The total solar eclipse that will occur in 2010 will be on July 11th, and that won’t be seen by very many people at all. It is largely over the Pacific Ocean, where it will cross some normally uninhabited atolls not far from Tahiti, so there’ll be some ships there and some few expeditions out of Tahiti to see that. The major land in the way is a very unusual island, Easter Island. It’s in the middle of the Pacific, some 4000 miles west of the coast of Chile, and it is part of Chile. At sunset the eclipse reaches the Patagonia region of Chile very low in the sky with very poor weather forecasts at that time in Chilean winter, so there isn’t a good possibility of seeing it from the ground there, though perhaps there’ll be some air flights. Certainly it’s a wonderful opportunity to see a total solar eclipse, especially if you can get to a site like Easter Island or out in one of the ships or in the air over Chile or anywhere else.

The two central solar eclipses, the annular eclipse of January 15th and the total eclipse of July 11th, 2010, will be succeeded by a year, 2011, when there are no central eclipses at all. There will be four partial eclipses in 2011 visible at various parts of the globe.

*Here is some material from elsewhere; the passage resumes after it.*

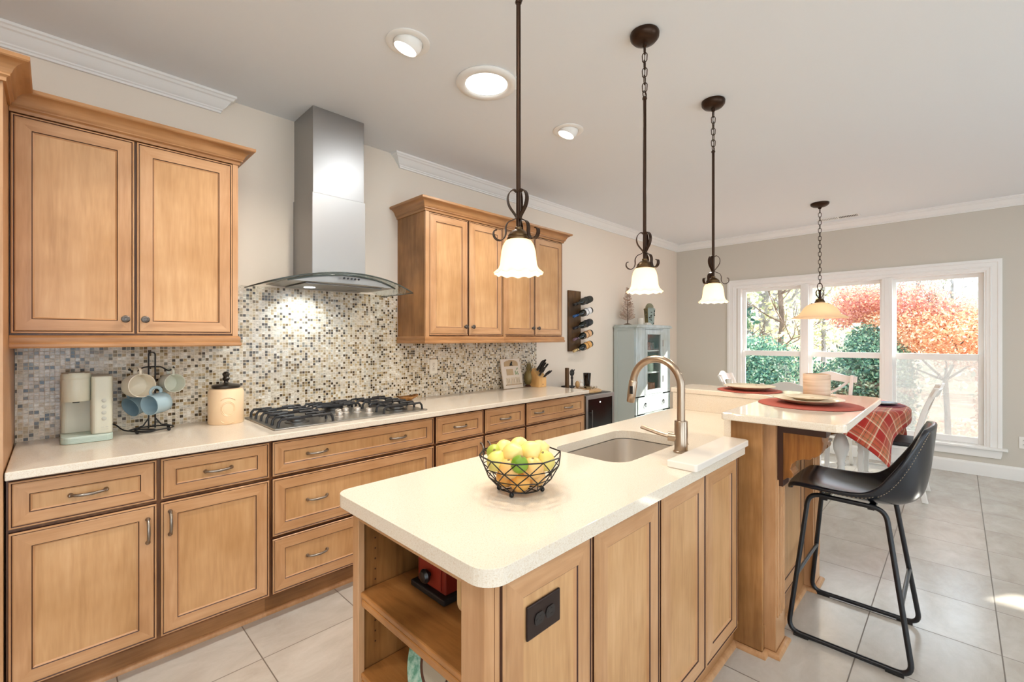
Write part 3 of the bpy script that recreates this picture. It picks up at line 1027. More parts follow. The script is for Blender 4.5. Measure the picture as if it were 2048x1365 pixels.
# ================================================================ canister
PEACH = mat('peach_ceramic', (240, 208, 168), .25)
cn = thing('ceramic_canister', 'peach ceramic canister with a dark pewter lid, left of the cooktop', 'canister', (.665, 2.862, .9145))
jar = MB().lathe([(.082, 0), (.085, .004), (.085, .172), (.078, .186), (.064, .190), (0, .190)], (.665, 2.862, .9145), 48)
jar.build('jar', PEACH, cn, smooth=40)
em = MB()
a0 = -PI / 2 - .12
for rr in (.034, .028):
    em.tube([(.665 + .0855 * math.cos(a0 + rr / .0855 * math.cos(t)), 2.862 + .0855 * math.sin(a0 + rr / .0855 * math.cos(t)), 1.0 + rr * 1.15 * math.sin(t)) for t in [2 * PI * i / 30 for i in range(30)]], .0022, 5, 0, True)
for (zc, rr, t0, t1) in ((1.052, .040, .5, 2.64), (1.060, .030, .6, 2.54), (.968, .036, 3.6, 5.82)):
    em.tube([(.665 + .0855 * math.cos(a0 + rr / .0855 * math.cos(t)), 2.862 + .0855 * math.sin(a0 + rr / .0855 * math.cos(t)), zc - .022 + rr * .7 * math.sin(t)) for t in [t0 + (t1 - t0) * q / 14 for q in range(15)]], .0024, 6)
em.build('embossed_relief', PEACH, cn, smooth=60)
LIDM = mat('dark_pewter_lid', (74, 68, 62), .3, metal=.8)
ld = MB().lathe([(.066, .190), (.068, .194), (.068, .204), (.062, .209), (.030, .214), (.012, .220), (.010, .228), (.016, .234), (.018, .243), (.013, .250), (.016, .258), (.019, .266), (.012, .276), (.006, .279), (0, .281)], (.665, 2.862, .9145), 24).build('lid', LIDM, cn, smooth=40)

# ================================================================ outlets
def outlet(name, label, c, U, V, Nn, mats, w=.072, h=.116):
    c, U, V, Nn = Vector(c), Vector(U), Vector(V), Vector(Nn)
    t = thing(name, label, 'outlet', c)
    def bx(mb, cu, cv, hw, hh, d0, d1):
        vs = []
        for d in (d0, d1):
            for (a, b) in ((-hw, -hh), (hw, -hh), (hw, hh), (-hw, hh)):
                vs.append(c + U * (cu + a) + V * (cv + b) + Nn * d)
        return mb.add(vs, [(3, 2, 1, 0), (4, 5, 6, 7), (0, 1, 5, 4), (1, 2, 6, 5), (2, 3, 7, 6), (3, 0, 4, 7)])
    bx(MB(), 0, 0, w / 2, h / 2, 0, .006).build('cover_plate', mats[0], t, bevel=.003)
    for s_ in (-1, 1):
        rc = MB()
        pts = [(.0165 * math.cos(a), .0165 * math.sin(a)) for a in [2 * PI * i / 24 for i in range(24)]]
        pts = [(max(-.0135, min(.0135, p)), q) for p, q in pts]
        vs = [c + U * p + V * (q + s_ * .0195) + Nn * .006 for p, q in pts] + [c + U * p + V * (q + s_ * .0195) + Nn * .0082 for p, q in pts]
        rc.add(vs, [tuple(range(24, 48))] + [(i, (i + 1) % 24, 24 + (i + 1) % 24, 24 + i) for i in range(24)])
        so = rc.build('socket', mats[1], t)
        sl = MB()
        bx(sl, -.006, s_ * .0195 + .003, .0011, .0042, .0082, .0086)
        bx(sl, .006, s_ * .0195 + .003, .0011, .0036, .0082, .0086)
        bx(sl, 0, s_ * .0195 - .008, .002, .002, .0082, .0086)
        sl.build('slots', mats[2], so)
    MB().lathe([(.0028, 0), (.0028, .001), (0, .0014)], c + Nn * .006, 12, 0, Nn).build('screw', mats[2], t)
    return t
outlet('electrical_outlet', 'cream outlet plate on the mosaic backsplash right of the cooktop', (2.124, YW - .007, 1.150), UX, UZ, NY, (mat('almond_plate', (232, 222, 204), .35), mat('almond_socket', (224, 212, 192), .35), BLACKP))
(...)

This is Jay Pasachoff, professor of astronomy at Williams College in Williamstown, Massachusetts, and chair of the International Astronomical Union’s Working Group on Eclipses. We spend a lot of time and effort from the Working Group on Eclipses of the International Astronomical Union in educating the people in the various countries on how to watch the eclipse safely, what kind of eye protection they need for all times except when there is a total solar eclipse. The partial phases or an annular eclipse require eye protection or looking away from the eclipse in a projected image, either from a telescope or binoculars, or from even a simple pinhole camera, a hole punched in a piece of paper, projecting an image of the shape of the remainder of the sun onto a cardboard or onto a wall or even just under a tree from the interstices of the leaves onto the ground. So it will be interesting for all kinds of people to see these eclipses – partial, annular, and total.